● **Short problem**
Give the data a second time, exactly and in full.

─── Data extract

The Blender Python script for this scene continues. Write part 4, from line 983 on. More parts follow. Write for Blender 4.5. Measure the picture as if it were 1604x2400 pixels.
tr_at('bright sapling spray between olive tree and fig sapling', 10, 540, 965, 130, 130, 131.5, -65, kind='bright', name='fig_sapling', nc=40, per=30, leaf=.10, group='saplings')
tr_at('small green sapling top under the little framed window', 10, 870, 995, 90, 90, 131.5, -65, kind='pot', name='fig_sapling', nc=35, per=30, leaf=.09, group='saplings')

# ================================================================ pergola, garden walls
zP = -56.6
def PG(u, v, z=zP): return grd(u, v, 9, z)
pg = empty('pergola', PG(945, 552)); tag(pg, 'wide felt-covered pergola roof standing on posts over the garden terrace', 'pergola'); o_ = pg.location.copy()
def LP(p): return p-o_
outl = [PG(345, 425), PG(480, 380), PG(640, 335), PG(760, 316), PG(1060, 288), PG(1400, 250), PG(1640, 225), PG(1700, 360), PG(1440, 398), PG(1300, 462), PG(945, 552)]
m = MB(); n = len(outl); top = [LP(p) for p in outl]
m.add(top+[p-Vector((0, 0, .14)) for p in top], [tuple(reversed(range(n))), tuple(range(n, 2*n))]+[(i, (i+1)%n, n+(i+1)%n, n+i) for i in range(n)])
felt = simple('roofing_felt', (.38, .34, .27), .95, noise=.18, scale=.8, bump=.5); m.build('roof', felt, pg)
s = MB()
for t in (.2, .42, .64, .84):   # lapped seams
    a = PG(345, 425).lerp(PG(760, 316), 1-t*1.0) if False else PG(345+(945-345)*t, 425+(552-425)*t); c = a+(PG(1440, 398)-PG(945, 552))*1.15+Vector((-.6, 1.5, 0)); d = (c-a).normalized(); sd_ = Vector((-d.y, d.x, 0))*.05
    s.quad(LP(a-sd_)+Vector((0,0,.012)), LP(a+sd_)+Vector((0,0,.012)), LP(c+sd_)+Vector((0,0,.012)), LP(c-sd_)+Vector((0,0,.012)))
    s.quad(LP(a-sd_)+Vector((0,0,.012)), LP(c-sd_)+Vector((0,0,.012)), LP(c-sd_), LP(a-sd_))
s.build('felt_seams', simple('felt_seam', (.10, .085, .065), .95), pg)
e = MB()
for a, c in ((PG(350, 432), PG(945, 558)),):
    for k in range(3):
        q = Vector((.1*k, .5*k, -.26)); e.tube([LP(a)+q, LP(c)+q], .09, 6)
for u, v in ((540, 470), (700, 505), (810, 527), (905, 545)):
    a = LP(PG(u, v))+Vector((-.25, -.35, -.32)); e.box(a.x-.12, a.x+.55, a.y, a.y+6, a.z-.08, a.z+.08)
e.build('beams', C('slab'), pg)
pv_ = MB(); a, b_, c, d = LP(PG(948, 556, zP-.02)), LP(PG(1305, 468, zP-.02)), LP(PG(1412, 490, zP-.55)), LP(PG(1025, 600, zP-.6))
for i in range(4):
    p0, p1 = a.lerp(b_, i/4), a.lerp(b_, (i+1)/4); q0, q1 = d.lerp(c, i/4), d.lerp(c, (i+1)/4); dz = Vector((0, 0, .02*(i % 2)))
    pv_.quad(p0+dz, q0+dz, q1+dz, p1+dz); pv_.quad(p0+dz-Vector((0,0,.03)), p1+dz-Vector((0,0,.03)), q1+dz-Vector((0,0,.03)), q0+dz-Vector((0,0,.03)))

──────

● **Finished task**
The Blender Python script for this scene continues. Write part 4, from line 983 on. More parts follow. Write for Blender 4.5. Measure the picture as if it were 1604x2400 pixels.
tr_at('bright sapling spray between olive tree and fig sapling', 10, 540, 965, 130, 130, 131.5, -65, kind='bright', name='fig_sapling', nc=40, per=30, leaf=.10, group='saplings')
tr_at('small green sapling top under the little framed window', 10, 870, 995, 90, 90, 131.5, -65, kind='pot', name='fig_sapling', nc=35, per=30, leaf=.09, group='saplings')

# ================================================================ pergola, garden walls
zP = -56.6
def PG(u, v, z=zP): return grd(u, v, 9, z)
pg = empty('pergola', PG(945, 552)); tag(pg, 'wide felt-covered pergola roof standing on posts over the garden terrace', 'pergola'); o_ = pg.location.copy()
def LP(p): return p-o_
outl = [PG(345, 425), PG(480, 380), PG(640, 335), PG(760, 316), PG(1060, 288), PG(1400, 250), PG(1640, 225), PG(1700, 360), PG(1440, 398), PG(1300, 462), PG(945, 552)]
m = MB(); n = len(outl); top = [LP(p) for p in outl]
m.add(top+[p-Vector((0, 0, .14)) for p in top], [tuple(reversed(range(n))), tuple(range(n, 2*n))]+[(i, (i+1)%n, n+(i+1)%n, n+i) for i in range(n)])
felt = simple('roofing_felt', (.38, .34, .27), .95, noise=.18, scale=.8, bump=.5); m.build('roof', felt, pg)
s = MB()
for t in (.2, .42, .64, .84):   # lapped seams
    a = PG(345, 425).lerp(PG(760, 316), 1-t*1.0) if False else PG(345+(945-345)*t, 425+(552-425)*t); c = a+(PG(1440, 398)-PG(945, 552))*1.15+Vector((-.6, 1.5, 0)); d = (c-a).normalized(); sd_ = Vector((-d.y, d.x, 0))*.05
    s.quad(LP(a-sd_)+Vector((0,0,.012)), LP(a+sd_)+Vector((0,0,.012)), LP(c+sd_)+Vector((0,0,.012)), LP(c-sd_)+Vector((0,0,.012)))
    s.quad(LP(a-sd_)+Vector((0,0,.012)), LP(c-sd_)+Vector((0,0,.012)), LP(c-sd_), LP(a-sd_))
s.build('felt_seams', simple('felt_seam', (.10, .085, .065), .95), pg)
e = MB()
for a, c in ((PG(350, 432), PG(945, 558)),):
    for k in range(3):
        q = Vector((.1*k, .5*k, -.26)); e.tube([LP(a)+q, LP(c)+q], .09, 6)
for u, v in ((540, 470), (700, 505), (810, 527), (905, 545)):
    a = LP(PG(u, v))+Vector((-.25, -.35, -.32)); e.box(a.x-.12, a.x+.55, a.y, a.y+6, a.z-.08, a.z+.08)
e.build('beams', C('slab'), pg)
pv_ = MB(); a, b_, c, d = LP(PG(948, 556, zP-.02)), LP(PG(1305, 468, zP-.02)), LP(PG(1412, 490, zP-.55)), LP(PG(1025, 600, zP-.6))
for i in range(4):
    p0, p1 = a.lerp(b_, i/4), a.lerp(b_, (i+1)/4); q0, q1 = d.lerp(c, i/4), d.lerp(c, (i+1)/4); dz = Vector((0, 0, .02*(i % 2)))
    pv_.quad(p0+dz, q0+dz, q1+dz, p1+dz); pv_.quad(p0+dz-Vector((0,0,.03)), p1+dz-Vector((0,0,.03)), q1+dz-Vector((0,0,.03)), q0+dz-Vector((0,0,.03)))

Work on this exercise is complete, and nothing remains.